Alternative 2 – Without clear separation of loads

If it is not possible to isolate critical loads through a dedicated feeder, the solar power will have to be fed along with the diesel generator/EB power to the entire facility. Such a solar plant will contribute to savings in diesel, but support to specific loads in the event of a power failure will not be provided.

This configuration also require a hybrid inverter, but batteries will not be required. It should be noted that in the event of a power failure, if the DG is shut down the solar plant will also shut down.

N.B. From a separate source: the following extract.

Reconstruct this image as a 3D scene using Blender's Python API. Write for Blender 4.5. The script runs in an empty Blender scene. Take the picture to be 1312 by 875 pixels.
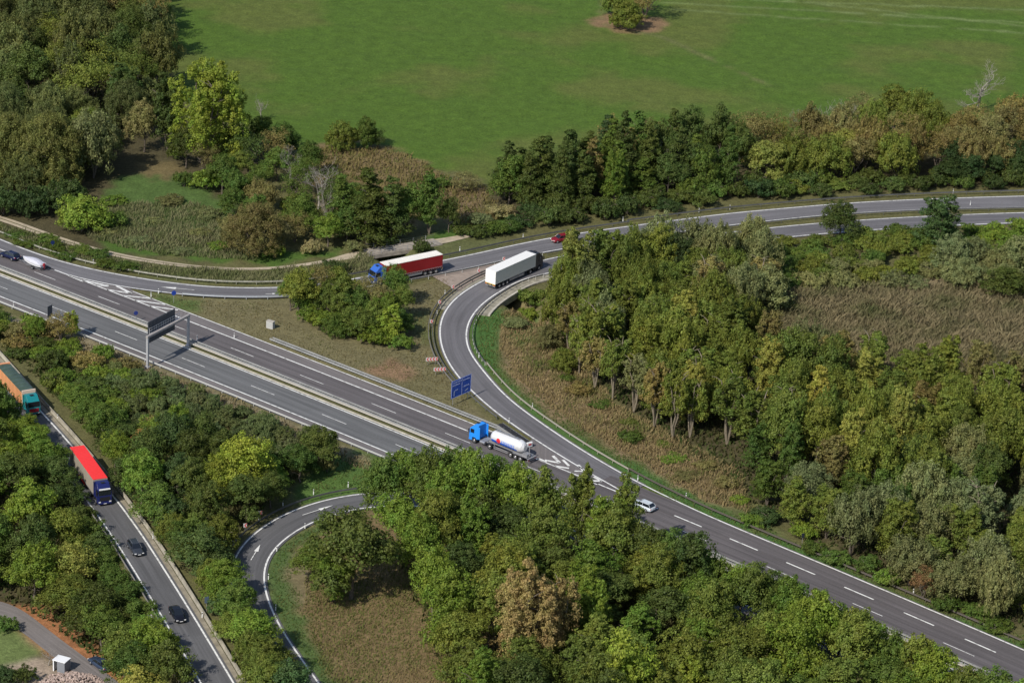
import bpy, math, random
import numpy as np
from mathutils import Vector, Matrix
R = math.radians
scn = bpy.context.scene
COL = scn.collection

# ------------------------------------------------------------------ camera
F_PX, PITCH, ROLL, CAM_H = 3969.0, 0.40047, 0.05223, 233.6
PW, PH = 1312.0, 875.0
_fw = np.array([0, math.cos(PITCH), -math.sin(PITCH)])
_r0 = np.array([1.0, 0, 0]); _u0 = np.cross(_r0, _fw)
_rt = math.cos(ROLL)*_r0 + math.sin(ROLL)*_u0
_up = -math.sin(ROLL)*_r0 + math.cos(ROLL)*_u0
cam_d = bpy.data.cameras.new('camera'); cam = bpy.data.objects.new('camera', cam_d); COL.objects.link(cam)
M = Matrix.Identity(4)
for i in range(3):
    M[i][0], M[i][1], M[i][2] = _rt[i], _up[i], -_fw[i]
M[2][3] = CAM_H
cam.matrix_world = M
cam_d.sensor_width = 36; cam_d.lens = F_PX/PW*36; cam_d.clip_start = 1; cam_d.clip_end = 8000
scn.camera = cam

# ------------------------------------------------------------------ light
SUN_AZ, SUN_EL = R(54), R(42)            # shadows run this way over the ground
w = bpy.data.worlds.new('World'); scn.world = w; w.use_nodes = True
nt = w.node_tree; sky = nt.nodes.new('ShaderNodeTexSky'); sky.sky_type = 'NISHITA'; sky.sun_disc = False
sky.sun_elevation = SUN_EL; sky.sun_rotation = R(216); sky.altitude = 200; sky.air_density = 1.0; sky.dust_density = 1.0
bg = nt.nodes['Background']; bg.inputs['Strength'].default_value = 0.10
nt.links.new(sky.outputs[0], bg.inputs['Color'])
sd = bpy.data.lights.new('sun', 'SUN'); sd.energy = 3.6; sd.angle = R(0.55); sd.color = (1, .95, .87)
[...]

Cost of a Rooftop Solar Plant

The cost of a rooftop solar plant is discussed in detail here (including incentives and subsidies) and returns from substituting diesel with solar are discussed here. As a rule of thumb, a 1 kW solar plant that generates 4 kWh of solar power per day (on average) will cost Rs. 1 lakh (without considering subsidies, including installation charges but excluding batteries).

Batteries can add about 30% or more to the cost of the plant, depending on the extent of battery backup required.